# Aim of the exercise
Transcribe only part of the material below: the lines from the one containing "Write a Blender" through the one containing "S = bpy.context.scene; COL = S.collection", inclusive, exactly as written.
BEGIN Dataset rows
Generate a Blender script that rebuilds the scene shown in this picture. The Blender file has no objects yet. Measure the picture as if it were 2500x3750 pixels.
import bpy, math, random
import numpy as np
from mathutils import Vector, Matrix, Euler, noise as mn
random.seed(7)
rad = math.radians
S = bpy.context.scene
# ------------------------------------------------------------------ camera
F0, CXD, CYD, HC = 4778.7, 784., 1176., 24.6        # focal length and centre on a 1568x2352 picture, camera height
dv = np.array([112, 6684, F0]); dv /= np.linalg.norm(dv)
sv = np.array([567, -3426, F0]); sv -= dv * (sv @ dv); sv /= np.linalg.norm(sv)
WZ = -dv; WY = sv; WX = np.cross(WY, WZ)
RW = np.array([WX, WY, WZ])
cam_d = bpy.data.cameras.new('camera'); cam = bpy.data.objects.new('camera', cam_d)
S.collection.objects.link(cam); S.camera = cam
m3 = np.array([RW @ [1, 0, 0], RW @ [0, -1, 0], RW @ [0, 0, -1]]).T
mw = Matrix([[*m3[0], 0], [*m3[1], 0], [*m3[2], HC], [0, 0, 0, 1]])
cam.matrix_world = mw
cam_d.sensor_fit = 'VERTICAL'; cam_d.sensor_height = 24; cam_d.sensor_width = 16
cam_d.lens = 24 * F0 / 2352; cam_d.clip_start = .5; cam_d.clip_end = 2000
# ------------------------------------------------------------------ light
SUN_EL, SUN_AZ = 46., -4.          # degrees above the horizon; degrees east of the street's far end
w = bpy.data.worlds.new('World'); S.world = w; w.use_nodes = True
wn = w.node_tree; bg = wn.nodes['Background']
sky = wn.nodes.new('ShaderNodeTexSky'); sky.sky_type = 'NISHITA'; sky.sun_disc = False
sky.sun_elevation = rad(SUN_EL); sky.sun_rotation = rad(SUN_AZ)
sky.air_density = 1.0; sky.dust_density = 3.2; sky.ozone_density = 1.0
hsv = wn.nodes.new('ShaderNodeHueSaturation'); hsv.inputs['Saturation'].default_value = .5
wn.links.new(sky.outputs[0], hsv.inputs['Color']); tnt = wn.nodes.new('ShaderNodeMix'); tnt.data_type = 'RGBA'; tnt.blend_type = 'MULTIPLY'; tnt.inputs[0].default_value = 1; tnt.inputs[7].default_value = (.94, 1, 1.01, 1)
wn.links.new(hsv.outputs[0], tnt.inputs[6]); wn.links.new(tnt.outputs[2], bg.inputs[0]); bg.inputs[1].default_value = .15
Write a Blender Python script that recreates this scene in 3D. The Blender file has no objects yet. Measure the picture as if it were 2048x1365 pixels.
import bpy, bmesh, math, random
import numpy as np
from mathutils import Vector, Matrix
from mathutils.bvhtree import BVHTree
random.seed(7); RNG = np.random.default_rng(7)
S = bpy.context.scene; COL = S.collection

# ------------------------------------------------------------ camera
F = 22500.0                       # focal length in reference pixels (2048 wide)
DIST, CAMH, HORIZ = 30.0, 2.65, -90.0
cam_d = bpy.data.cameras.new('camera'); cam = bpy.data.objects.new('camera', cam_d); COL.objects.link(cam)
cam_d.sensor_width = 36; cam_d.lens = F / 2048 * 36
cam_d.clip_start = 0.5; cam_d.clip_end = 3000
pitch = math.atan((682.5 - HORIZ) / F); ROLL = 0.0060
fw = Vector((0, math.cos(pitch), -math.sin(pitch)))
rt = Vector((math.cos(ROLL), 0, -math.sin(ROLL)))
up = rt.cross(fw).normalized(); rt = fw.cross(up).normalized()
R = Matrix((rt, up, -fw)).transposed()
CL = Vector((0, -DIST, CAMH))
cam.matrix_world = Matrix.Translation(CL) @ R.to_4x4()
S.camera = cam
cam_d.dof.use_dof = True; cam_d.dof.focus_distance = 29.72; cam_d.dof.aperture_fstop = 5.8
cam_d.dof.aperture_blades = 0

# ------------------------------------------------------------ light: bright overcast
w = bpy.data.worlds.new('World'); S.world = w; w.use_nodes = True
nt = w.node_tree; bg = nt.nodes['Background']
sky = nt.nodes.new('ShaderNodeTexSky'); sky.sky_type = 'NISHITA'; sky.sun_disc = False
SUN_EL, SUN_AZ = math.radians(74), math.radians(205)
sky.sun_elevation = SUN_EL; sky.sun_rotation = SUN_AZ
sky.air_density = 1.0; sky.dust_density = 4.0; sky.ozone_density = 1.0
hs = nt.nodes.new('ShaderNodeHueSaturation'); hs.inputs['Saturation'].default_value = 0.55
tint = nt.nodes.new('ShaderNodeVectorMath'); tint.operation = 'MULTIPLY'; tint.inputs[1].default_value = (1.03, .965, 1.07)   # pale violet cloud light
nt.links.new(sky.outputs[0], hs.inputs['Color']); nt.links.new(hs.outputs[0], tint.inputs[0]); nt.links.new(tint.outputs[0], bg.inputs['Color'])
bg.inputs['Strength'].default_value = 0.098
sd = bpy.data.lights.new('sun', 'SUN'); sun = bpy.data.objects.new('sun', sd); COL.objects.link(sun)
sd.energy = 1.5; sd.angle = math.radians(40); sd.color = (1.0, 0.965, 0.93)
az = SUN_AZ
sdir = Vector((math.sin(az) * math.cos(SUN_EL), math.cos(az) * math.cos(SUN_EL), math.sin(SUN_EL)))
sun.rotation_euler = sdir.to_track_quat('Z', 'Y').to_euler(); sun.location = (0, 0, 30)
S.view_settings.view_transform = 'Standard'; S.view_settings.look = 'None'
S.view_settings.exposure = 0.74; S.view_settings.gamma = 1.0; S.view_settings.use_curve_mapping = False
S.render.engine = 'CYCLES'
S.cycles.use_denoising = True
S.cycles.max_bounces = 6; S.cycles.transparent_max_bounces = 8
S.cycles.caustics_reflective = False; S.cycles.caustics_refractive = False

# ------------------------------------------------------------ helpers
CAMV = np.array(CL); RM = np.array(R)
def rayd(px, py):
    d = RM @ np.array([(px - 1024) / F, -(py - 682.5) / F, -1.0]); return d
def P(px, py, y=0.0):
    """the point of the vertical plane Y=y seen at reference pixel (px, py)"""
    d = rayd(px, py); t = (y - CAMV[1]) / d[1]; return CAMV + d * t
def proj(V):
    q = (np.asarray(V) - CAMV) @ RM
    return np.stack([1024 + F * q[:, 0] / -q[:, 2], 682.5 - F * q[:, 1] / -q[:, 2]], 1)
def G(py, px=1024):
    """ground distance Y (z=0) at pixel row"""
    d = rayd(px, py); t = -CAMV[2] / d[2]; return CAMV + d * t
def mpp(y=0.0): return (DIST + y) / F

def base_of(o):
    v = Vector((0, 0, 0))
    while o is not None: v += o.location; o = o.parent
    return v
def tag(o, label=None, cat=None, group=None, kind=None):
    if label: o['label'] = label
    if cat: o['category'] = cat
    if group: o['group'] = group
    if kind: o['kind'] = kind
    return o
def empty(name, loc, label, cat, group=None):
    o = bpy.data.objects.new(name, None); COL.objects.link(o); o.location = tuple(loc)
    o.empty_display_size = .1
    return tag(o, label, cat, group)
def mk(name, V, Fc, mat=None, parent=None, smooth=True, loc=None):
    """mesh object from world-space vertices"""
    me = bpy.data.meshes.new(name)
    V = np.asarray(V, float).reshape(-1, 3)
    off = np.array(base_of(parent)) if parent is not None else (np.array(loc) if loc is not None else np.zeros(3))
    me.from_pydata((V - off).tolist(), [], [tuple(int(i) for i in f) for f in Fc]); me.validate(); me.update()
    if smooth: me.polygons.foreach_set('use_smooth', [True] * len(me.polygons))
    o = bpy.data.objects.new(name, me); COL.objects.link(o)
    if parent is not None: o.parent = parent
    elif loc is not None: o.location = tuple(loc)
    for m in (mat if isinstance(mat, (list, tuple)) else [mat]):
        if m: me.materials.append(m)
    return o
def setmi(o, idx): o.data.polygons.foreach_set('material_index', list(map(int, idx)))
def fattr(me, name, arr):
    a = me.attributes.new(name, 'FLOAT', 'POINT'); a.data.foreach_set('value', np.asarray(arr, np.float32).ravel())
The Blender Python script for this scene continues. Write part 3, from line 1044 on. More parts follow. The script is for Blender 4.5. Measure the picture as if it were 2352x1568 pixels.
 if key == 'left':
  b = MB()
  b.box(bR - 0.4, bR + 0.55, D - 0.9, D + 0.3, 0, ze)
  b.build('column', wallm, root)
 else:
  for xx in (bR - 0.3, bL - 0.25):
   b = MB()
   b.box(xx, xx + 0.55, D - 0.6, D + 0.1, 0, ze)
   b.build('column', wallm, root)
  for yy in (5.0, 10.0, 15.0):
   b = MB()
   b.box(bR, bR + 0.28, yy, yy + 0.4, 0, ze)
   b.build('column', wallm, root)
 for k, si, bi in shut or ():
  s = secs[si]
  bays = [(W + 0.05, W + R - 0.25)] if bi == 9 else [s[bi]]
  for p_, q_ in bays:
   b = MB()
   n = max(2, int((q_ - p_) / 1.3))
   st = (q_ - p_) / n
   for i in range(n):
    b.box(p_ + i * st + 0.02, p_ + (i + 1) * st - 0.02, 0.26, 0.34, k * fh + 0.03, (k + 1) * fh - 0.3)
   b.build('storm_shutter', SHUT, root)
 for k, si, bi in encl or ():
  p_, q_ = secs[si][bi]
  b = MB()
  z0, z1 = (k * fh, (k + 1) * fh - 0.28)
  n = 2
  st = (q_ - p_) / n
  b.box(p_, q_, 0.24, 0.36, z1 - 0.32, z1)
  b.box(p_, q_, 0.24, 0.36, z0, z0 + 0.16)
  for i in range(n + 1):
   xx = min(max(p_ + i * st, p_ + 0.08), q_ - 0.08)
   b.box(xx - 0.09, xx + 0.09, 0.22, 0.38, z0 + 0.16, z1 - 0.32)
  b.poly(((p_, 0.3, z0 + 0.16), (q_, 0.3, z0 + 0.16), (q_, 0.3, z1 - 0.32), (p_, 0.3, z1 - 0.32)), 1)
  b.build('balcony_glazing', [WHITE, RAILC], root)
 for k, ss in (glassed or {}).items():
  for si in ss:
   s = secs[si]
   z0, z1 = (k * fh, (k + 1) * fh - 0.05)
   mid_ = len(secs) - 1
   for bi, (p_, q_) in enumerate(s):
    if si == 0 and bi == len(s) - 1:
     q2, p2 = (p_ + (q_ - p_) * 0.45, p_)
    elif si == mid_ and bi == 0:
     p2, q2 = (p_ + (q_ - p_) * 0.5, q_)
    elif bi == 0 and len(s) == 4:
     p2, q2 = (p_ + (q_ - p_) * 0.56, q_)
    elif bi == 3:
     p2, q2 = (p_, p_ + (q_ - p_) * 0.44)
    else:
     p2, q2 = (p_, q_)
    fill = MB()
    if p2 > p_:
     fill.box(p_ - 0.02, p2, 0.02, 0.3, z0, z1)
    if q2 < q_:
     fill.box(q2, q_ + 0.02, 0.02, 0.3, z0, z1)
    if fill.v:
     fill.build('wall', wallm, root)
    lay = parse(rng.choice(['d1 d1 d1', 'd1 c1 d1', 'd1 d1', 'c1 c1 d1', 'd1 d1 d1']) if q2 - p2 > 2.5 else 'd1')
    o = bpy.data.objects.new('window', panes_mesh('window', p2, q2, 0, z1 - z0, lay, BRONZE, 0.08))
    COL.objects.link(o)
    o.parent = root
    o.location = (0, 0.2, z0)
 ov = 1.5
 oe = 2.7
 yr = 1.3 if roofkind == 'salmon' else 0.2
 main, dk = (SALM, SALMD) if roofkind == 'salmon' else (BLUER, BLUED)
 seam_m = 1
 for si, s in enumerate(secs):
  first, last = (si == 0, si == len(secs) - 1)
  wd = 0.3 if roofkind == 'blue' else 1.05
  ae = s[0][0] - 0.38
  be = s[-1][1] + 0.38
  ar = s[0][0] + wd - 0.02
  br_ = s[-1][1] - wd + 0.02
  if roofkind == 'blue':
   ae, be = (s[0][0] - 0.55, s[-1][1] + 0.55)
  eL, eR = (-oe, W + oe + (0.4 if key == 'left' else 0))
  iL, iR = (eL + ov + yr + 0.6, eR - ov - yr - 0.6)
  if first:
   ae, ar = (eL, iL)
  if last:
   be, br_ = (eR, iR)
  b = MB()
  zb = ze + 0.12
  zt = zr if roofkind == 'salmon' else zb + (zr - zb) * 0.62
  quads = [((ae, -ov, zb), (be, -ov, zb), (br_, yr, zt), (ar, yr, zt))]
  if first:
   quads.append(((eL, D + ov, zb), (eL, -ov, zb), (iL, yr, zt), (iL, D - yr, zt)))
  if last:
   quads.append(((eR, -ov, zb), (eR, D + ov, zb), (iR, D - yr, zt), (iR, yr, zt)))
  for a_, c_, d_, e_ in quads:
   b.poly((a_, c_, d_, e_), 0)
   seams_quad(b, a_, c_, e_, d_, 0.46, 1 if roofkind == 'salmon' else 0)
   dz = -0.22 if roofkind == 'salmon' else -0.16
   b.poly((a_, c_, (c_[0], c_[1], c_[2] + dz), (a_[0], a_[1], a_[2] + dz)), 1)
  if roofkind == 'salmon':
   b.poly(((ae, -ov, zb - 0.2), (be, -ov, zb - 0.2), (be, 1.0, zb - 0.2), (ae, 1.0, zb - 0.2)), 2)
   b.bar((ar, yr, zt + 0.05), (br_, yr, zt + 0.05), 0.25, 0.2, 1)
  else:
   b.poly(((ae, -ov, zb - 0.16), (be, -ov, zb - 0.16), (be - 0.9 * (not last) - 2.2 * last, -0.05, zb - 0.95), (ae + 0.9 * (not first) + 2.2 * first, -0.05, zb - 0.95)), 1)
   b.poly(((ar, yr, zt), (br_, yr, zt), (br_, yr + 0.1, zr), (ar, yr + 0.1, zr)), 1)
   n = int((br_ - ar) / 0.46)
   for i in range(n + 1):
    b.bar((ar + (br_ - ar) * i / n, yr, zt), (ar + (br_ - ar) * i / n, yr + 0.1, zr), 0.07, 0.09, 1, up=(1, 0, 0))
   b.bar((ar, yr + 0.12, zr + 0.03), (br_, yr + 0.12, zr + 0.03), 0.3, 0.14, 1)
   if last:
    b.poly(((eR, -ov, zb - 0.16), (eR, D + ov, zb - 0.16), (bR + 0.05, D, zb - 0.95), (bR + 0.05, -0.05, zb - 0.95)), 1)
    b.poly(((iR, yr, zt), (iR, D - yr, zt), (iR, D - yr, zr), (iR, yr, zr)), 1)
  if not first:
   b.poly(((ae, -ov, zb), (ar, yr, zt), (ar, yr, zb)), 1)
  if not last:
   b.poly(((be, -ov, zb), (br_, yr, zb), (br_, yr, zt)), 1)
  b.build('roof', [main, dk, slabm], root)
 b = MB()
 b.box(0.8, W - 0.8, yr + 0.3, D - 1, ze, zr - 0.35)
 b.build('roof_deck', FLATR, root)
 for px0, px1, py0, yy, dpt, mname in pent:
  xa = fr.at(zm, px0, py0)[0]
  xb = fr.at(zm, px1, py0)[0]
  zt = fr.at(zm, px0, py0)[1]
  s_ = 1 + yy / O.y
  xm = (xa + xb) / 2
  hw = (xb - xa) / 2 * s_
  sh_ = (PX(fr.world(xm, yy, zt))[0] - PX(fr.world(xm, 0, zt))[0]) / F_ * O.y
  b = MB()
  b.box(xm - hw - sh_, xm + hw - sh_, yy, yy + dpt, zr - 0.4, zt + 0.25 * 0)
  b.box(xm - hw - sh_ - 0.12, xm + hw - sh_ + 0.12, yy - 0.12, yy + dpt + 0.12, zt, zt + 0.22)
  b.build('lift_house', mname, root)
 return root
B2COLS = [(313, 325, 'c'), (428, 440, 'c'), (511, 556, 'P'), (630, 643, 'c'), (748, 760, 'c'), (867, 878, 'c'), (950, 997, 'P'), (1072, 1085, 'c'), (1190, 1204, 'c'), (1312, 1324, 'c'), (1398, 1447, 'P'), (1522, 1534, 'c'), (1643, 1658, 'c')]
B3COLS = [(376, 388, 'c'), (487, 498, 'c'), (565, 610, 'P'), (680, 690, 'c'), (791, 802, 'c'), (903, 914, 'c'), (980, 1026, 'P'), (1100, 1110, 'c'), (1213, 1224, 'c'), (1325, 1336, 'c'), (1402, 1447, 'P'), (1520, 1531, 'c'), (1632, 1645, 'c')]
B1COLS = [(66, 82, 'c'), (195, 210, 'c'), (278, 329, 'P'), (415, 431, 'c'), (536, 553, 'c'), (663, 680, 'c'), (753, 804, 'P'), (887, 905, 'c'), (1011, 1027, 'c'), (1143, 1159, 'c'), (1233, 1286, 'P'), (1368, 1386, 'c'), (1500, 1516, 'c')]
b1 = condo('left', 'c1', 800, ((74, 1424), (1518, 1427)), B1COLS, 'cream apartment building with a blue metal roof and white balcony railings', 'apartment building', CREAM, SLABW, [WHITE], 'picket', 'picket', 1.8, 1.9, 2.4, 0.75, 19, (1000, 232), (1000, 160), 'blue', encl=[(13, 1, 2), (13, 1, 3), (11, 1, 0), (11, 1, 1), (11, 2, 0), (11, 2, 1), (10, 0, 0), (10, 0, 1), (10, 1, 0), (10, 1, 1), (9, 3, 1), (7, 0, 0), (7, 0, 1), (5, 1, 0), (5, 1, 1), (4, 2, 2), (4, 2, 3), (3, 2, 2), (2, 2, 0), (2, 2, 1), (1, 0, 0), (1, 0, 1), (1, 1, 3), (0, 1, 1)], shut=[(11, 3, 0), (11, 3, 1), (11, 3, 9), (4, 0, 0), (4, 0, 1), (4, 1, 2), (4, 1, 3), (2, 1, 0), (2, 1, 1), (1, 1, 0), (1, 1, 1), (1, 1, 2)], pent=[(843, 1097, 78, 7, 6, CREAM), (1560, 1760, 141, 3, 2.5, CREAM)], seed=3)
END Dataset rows
# The completed task
Write a Blender Python script that recreates this scene in 3D. The Blender file has no objects yet. Measure the picture as if it were 2048x1365 pixels.
import bpy, bmesh, math, random
import numpy as np
from mathutils import Vector, Matrix
from mathutils.bvhtree import BVHTree
random.seed(7); RNG = np.random.default_rng(7)
S = bpy.context.scene; COL = S.collection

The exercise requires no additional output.